Published: 05 September 2024
Alex Appiah Mensah

Forests are growing faster and trees are getting taller. In a recently published edition of Fakta Skog, researchers explain why.

Trees are getting taller. A 50-year-old pine or spruce is, on average, two metres taller than a similarly old tree was in the 1980s. It is a further two metres taller than a tree from the 1950s.

In Fakta Skog issue 5/2024, professor Björn Elfving and researcher Alex Appiah Mensah investigate why trees are getting taller. Says Alex Appiah Mensah:

– Our report summarises the development of tree growth during the last 40 years and compares it with other studies from around the world. This enables us to take a global view of forest growth in a time when changing practices and a changing climate affects our forest.

There are many explanations for the increased tree height, such as changing practices in forestry, a warmer climate, nitrogen emissions and increased levels of carbon dioxide in the air.

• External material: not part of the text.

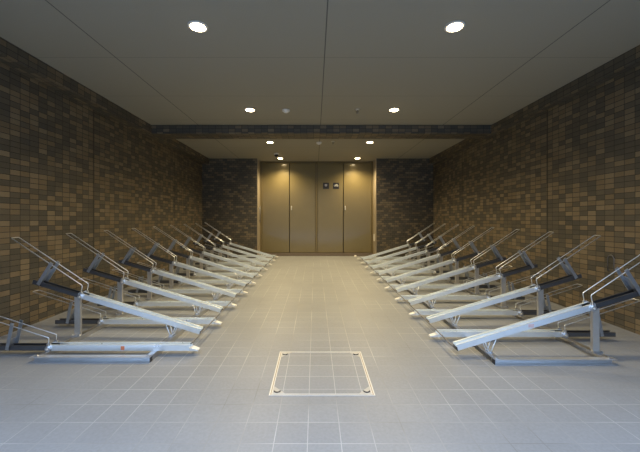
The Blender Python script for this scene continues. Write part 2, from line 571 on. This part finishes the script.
def rack_parts(root, s, raised):
    P = lambda u, y, z: (s * (u - U0), y, z)
    if raised:
        zc = lambda u: 0.056 + 0.300 * (u - 0.988)         # underside of the sloping channel
        tip, mid, rear = 1.003, 1.965, 2.365
        lift = lambda u: zc(u)
        foot, bendp, end = (1.965, zc(1.965) + 0.03), (1.95, 0.458), (2.53, 0.845)
        st_lo, st_hi = (2.31, zc(2.31) + 0.012), (2.205, 0.632)
    else:
        lift = lambda u: 0.040
        tip, mid, rear = 0.98, 1.99, 2.42
        foot, bendp, end = (2.005, 0.07), (2.0, 0.136), (2.62, 0.335)
        st_lo, st_hi = (2.305, 0.048), (2.268, 0.232)
    ch = MB().extrude(channel_profile(), P(tip, 0, lift(tip)), P(mid + 0.03, 0, lift(mid + 0.03))).build('wheel_channel', M['steel'], root)
    tr = MB().extrude(channel_profile(0.060, 0.034), P(mid - 0.02, 0, lift(mid - 0.02) + 0.001), P(rear, 0, lift(rear) + 0.001)).build('rear_tray', M['tray'], root)
    tr['label'] = 'dark rear end of the channel'
    # end of the channel on the aisle side
    if raised:
        cap = MB().extrude([(-0.033, 0.0), (0.033, 0.0), (0.033, 0.026), (-0.033, 0.026)], P(tip - 0.007, 0, lift(tip) - 0.002), P(tip, 0, lift(tip))).build('end_cap', M['dark'], root)
        cap['label'] = 'dark end cap'
    else:
        mb = MB()
        prof_a = [P(tip, y, z) for y, z in ((-0.033, 0.040), (0.033, 0.040), (0.033, 0.060), (-0.033, 0.060))]
        prof_b = [P(tip - 0.062, y, z) for y, z in ((-0.020, 0.034), (0.020, 0.034), (0.020, 0.042), (-0.020, 0.042))]
        mb.add(prof_a + prof_b, [(0, 1, 2, 3), (4, 5, 6, 7), (0, 1, 5, 4), (1, 2, 6, 5), (2, 3, 7, 6), (3, 0, 4, 7)])
        cap = mb.build('tip_guard', M['white_tip'], root)
        cap['label'] = 'white tapered tip'
    # wire hoop that holds the front wheel
    hw = 0.036
    path = [P(foot[0], -hw, foot[1]), P(bendp[0], -hw, bendp[1]), P(end[0], -hw, end[1]),
            P(end[0], hw, end[1]), P(bendp[0], hw, bendp[1]), P(foot[0], hw, foot[1])]
    MB().tube(bend(path, 0.011, 4), 0.0037, 8).build('wheel_hoop', M['wire'], root, smooth=True)
    # U bracket that props up the hoop
    lo, hi = Vector((st_lo[0], st_lo[1])), Vector((st_hi[0], st_hi[1]))
    d = (hi - lo).normalized()
    n = Vector((-d.y, d.x)) * (0.0135 if raised else 0.0125)
    mb = MB()

    def plate(y0, y1, p, q, nn):
        vs = []
        for y in (y0, y1):
            for c in (p - nn, p + nn, q + nn, q - nn):
                vs.append(P(c.x, y, c.y))
        mb.add(vs, [(0, 1, 2, 3), (4, 5, 6, 7), (0, 1, 5, 4), (1, 2, 6, 5), (2, 3, 7, 6), (3, 0, 4, 7)])

    q = hi + d * 0.012
    plate(-hw - 0.004, -hw + 0.001, lo, q, n)
    plate(hw - 0.001, hw + 0.004, lo, q, n)
    web = lo + d * ((q - lo).length * (0.62 if raised else 0.35))
    off = Vector((d.y, -d.x)) * 0.012
    plate(-hw, hw, lo + off * 1.0, web + off * 1.0, n * 0.14)
    st = mb.build('hoop_strut', M['strut'], root)
    for y in (-hw - 0.006, hw - 0.001):
        MB().lathe([(0.008, 0), (0.009, 0.004), (0.006, 0.007)], P(hi.x, y, hi.y), 10, 'y').build('bolt', M['clamp'], st)
    # clamp that fixes the hoop feet to the channel
    z0 = lift(foot[0])
    x = foot[0]
    for sy in (-1, 1):
        y = sy * 0.033
        mb = MB()
        prof = [(0.017, -0.004), (0.024, 0.0), (0.024, 0.009), (0.016, 0.014)]
        if sy < 0:
            prof = [(r_, -h_) for r_, h_ in reversed(prof)]
        mb.lathe(prof, P(x, y, z0 + 0.016), 16, 'y')
        vs = [P(x + du, y + dy, z0 + dz) for du in (-0.013, 0.013) for dy in (-0.004, 0.009) for dz in (0.025, 0.054)]
        mb.add(vs, [(0, 1, 3, 2), (4, 6, 7, 5), (0, 4, 5, 1), (2, 3, 7, 6), (0, 2, 6, 4), (1, 5, 7, 3)])
        cl = mb.build('hoop_clamp', M['clamp'], root)
        MB().lathe([(0.007, -0.004), (0.008, 0.0), (0.007, 0.005)], P(x, sy * 0.048, z0 + 0.016), 8, 'y').build('clamp_bolt', M['chrome'], cl)
    if raised:
        u = 2.01
        top = zc(u)
        mb = MB()
        w_, d_ = 0.0235, 0.011
        prof = [(-w_, -d_), (w_, -d_), (w_, d_), (w_ - 0.004, d_), (w_ - 0.004, -d_ + 0.004), (-w_ + 0.004, -d_ + 0.004), (-w_ + 0.004, d_), (-w_, d_)]
        vs = [P(u + p, q_, z) for z in (0.046, top + 0.008) for p, q_ in prof]
        N = len(prof)
        mb.add(vs, [(i, (i + 1) % N, N + (i + 1) % N, N + i) for i in range(N)] + [tuple(range(N)), tuple(range(N, 2 * N))])
        po = mb.build('support_post', M['post'], root)
        bp = MB()
        bp.add(*MBbox(P, u - 0.034, u + 0.034, -0.034, 0.034, 0.040, 0.046))
        bp.build('base_plate', M['clamp'], po)
        for du in (-0.028, 0.028):
            MB().lathe([(0.008, 0), (0.008, 0.006), (0.004, 0.009)], P(u + du, -0.026, 0.046), 6).build('anchor_bolt', M['clamp'], po)
        # wire stirrup between channel and front rail
        uf = 1.228
        zt = zc(uf)
        pts = [P(uf - 0.035, -0.030, zt + 0.004), P(uf + 0.004, -0.022, 0.045), P(uf + 0.014, -0.022, 0.045), P(uf + 0.05, -0.030, zc(uf + 0.05) + 0.004)]
        pts2 = [P(uf - 0.035, 0.030, zt + 0.004), P(uf + 0.004, 0.022, 0.045), P(uf + 0.014, 0.022, 0.045), P(uf + 0.05, 0.030, zc(uf + 0.05) + 0.004)]
        mb = MB()
        mb.tube(bend(pts, 0.01), 0.0042, 7)
        mb.tube(bend(pts2, 0.01), 0.0042, 7)
        mb.tube([P(uf + 0.009, -0.022, 0.045), P(uf + 0.009, 0.022, 0.045)], 0.0045, 7)
        mb.build('pivot_stirrup', M['wire'], root, smooth=True)
        sh = MB()
        sh.add(*MBbox(P, uf - 0.02, uf + 0.03, -0.026, 0.026, 0.040, 0.0445))
        sh.build('pivot_shoe', M['clamp'], root)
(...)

Since tree height has increased equally over large regions and for multiple species, researchers hypothesize that increasing levels of carbon dioxide facilitates the water balance of trees and affects the way they grow.

The idea for the study came when then-doctorate student Alex Appiah Mensah, a researcher in forest biometrics at the department of forest resource management at SLU Umeå, met professor emeritus Björn Elfving. Professor Elfving had done extensive research on forest growth modelling in Sweden, specifically growth trends in Swedish forests between 1950 and 1993. Alex Appiah Mensah was interested in seeing how forests had developed since then. This led to a collaboration that Appiah Mensah says has enabled him to develop in both a scientific and professional sense.

In the study, Appiah Mensah and Elfving noticed that median tree height for trees of a given age had increased over time while the average growth had stayed roughly the same during the last 40 years.

– This means trees in Swedish forests have gotten taller and slimmer. The results of our report has multiple implications for site-specific forest management, says Appiah Mensah.